▶ **Task prompt**: Write out each record again exactly as it stands.

[Extracted data entries]
────────────────

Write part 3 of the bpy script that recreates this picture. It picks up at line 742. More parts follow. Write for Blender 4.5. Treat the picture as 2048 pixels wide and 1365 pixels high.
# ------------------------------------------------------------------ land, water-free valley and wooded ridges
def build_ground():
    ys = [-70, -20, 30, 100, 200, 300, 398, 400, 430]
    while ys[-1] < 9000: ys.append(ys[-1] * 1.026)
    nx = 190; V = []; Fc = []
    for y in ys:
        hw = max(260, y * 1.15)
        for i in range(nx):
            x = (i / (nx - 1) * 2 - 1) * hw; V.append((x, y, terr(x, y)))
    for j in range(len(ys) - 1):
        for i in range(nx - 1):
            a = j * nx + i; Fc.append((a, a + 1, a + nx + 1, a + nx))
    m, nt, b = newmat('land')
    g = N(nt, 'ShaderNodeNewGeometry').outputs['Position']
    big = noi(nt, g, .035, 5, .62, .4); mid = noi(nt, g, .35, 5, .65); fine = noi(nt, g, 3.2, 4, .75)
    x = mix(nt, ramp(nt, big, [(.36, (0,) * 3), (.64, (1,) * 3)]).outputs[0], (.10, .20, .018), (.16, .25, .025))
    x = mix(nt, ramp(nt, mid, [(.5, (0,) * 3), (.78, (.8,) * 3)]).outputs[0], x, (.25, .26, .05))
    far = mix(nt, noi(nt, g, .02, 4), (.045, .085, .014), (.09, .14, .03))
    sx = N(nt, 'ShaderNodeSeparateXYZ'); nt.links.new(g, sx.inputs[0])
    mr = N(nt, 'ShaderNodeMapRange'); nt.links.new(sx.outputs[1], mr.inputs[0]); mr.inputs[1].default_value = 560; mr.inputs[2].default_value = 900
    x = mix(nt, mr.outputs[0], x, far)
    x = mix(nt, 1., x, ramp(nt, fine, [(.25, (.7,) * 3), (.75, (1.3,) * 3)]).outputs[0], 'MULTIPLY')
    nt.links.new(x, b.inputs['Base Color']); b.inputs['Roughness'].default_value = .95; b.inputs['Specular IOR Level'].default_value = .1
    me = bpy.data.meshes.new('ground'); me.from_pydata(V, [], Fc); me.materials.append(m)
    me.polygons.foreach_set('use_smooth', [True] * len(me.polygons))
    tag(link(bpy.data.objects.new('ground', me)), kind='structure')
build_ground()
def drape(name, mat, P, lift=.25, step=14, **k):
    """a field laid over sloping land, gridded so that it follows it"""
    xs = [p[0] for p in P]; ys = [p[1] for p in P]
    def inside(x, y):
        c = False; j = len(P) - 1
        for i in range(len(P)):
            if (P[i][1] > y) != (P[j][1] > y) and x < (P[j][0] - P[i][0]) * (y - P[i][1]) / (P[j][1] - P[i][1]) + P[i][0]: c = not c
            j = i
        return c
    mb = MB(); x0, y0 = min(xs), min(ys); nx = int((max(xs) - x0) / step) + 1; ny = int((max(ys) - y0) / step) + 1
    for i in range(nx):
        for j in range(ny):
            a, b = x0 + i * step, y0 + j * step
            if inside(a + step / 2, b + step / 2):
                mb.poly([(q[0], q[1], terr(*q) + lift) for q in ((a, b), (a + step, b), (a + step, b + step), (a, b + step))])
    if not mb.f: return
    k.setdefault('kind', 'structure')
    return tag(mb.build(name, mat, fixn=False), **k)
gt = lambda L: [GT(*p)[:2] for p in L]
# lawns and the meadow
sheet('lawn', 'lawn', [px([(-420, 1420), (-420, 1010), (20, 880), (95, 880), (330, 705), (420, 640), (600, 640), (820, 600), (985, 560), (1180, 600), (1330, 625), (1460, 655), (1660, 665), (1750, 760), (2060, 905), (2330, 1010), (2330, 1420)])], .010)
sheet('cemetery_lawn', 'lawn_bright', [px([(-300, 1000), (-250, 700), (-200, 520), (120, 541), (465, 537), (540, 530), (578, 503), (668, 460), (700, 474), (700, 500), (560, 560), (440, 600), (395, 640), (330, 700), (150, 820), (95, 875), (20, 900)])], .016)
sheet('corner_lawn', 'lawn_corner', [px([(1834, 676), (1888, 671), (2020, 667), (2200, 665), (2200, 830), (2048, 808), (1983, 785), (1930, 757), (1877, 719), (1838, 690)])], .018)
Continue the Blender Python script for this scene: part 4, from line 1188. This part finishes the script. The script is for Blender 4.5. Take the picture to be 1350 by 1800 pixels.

────────────────

▶ **Worked solution**:
Write part 3 of the bpy script that recreates this picture. It picks up at line 742. More parts follow. Write for Blender 4.5. Treat the picture as 2048 pixels wide and 1365 pixels high.
# ------------------------------------------------------------------ land, water-free valley and wooded ridges
def build_ground():
    ys = [-70, -20, 30, 100, 200, 300, 398, 400, 430]
    while ys[-1] < 9000: ys.append(ys[-1] * 1.026)
    nx = 190; V = []; Fc = []
    for y in ys:
        hw = max(260, y * 1.15)
        for i in range(nx):
            x = (i / (nx - 1) * 2 - 1) * hw; V.append((x, y, terr(x, y)))
    for j in range(len(ys) - 1):
        for i in range(nx - 1):
            a = j * nx + i; Fc.append((a, a + 1, a + nx + 1, a + nx))
    m, nt, b = newmat('land')
    g = N(nt, 'ShaderNodeNewGeometry').outputs['Position']
    big = noi(nt, g, .035, 5, .62, .4); mid = noi(nt, g, .35, 5, .65); fine = noi(nt, g, 3.2, 4, .75)
    x = mix(nt, ramp(nt, big, [(.36, (0,) * 3), (.64, (1,) * 3)]).outputs[0], (.10, .20, .018), (.16, .25, .025))
    x = mix(nt, ramp(nt, mid, [(.5, (0,) * 3), (.78, (.8,) * 3)]).outputs[0], x, (.25, .26, .05))
    far = mix(nt, noi(nt, g, .02, 4), (.045, .085, .014), (.09, .14, .03))
    sx = N(nt, 'ShaderNodeSeparateXYZ'); nt.links.new(g, sx.inputs[0])
    mr = N(nt, 'ShaderNodeMapRange'); nt.links.new(sx.outputs[1], mr.inputs[0]); mr.inputs[1].default_value = 560; mr.inputs[2].default_value = 900
    x = mix(nt, mr.outputs[0], x, far)
    x = mix(nt, 1., x, ramp(nt, fine, [(.25, (.7,) * 3), (.75, (1.3,) * 3)]).outputs[0], 'MULTIPLY')
    nt.links.new(x, b.inputs['Base Color']); b.inputs['Roughness'].default_value = .95; b.inputs['Specular IOR Level'].default_value = .1
    me = bpy.data.meshes.new('ground'); me.from_pydata(V, [], Fc); me.materials.append(m)
    me.polygons.foreach_set('use_smooth', [True] * len(me.polygons))
    tag(link(bpy.data.objects.new('ground', me)), kind='structure')
build_ground()
def drape(name, mat, P, lift=.25, step=14, **k):
    """a field laid over sloping land, gridded so that it follows it"""
    xs = [p[0] for p in P]; ys = [p[1] for p in P]
    def inside(x, y):
        c = False; j = len(P) - 1
        for i in range(len(P)):
            if (P[i][1] > y) != (P[j][1] > y) and x < (P[j][0] - P[i][0]) * (y - P[i][1]) / (P[j][1] - P[i][1]) + P[i][0]: c = not c
            j = i
        return c
    mb = MB(); x0, y0 = min(xs), min(ys); nx = int((max(xs) - x0) / step) + 1; ny = int((max(ys) - y0) / step) + 1
    for i in range(nx):
        for j in range(ny):
            a, b = x0 + i * step, y0 + j * step
            if inside(a + step / 2, b + step / 2):
                mb.poly([(q[0], q[1], terr(*q) + lift) for q in ((a, b), (a + step, b), (a + step, b + step), (a, b + step))])
    if not mb.f: return
    k.setdefault('kind', 'structure')
    return tag(mb.build(name, mat, fixn=False), **k)
gt = lambda L: [GT(*p)[:2] for p in L]
# lawns and the meadow
sheet('lawn', 'lawn', [px([(-420, 1420), (-420, 1010), (20, 880), (95, 880), (330, 705), (420, 640), (600, 640), (820, 600), (985, 560), (1180, 600), (1330, 625), (1460, 655), (1660, 665), (1750, 760), (2060, 905), (2330, 1010), (2330, 1420)])], .010)
sheet('cemetery_lawn', 'lawn_bright', [px([(-300, 1000), (-250, 700), (-200, 520), (120, 541), (465, 537), (540, 530), (578, 503), (668, 460), (700, 474), (700, 500), (560, 560), (440, 600), (395, 640), (330, 700), (150, 820), (95, 875), (20, 900)])], .016)
sheet('corner_lawn', 'lawn_corner', [px([(1834, 676), (1888, 671), (2020, 667), (2200, 665), (2200, 830), (2048, 808), (1983, 785), (1930, 757), (1877, 719), (1838, 690)])], .018)
Continue the Blender Python script for this scene: part 4, from line 1188. This part finishes the script. The script is for Blender 4.5. Take the picture to be 1350 by 1800 pixels.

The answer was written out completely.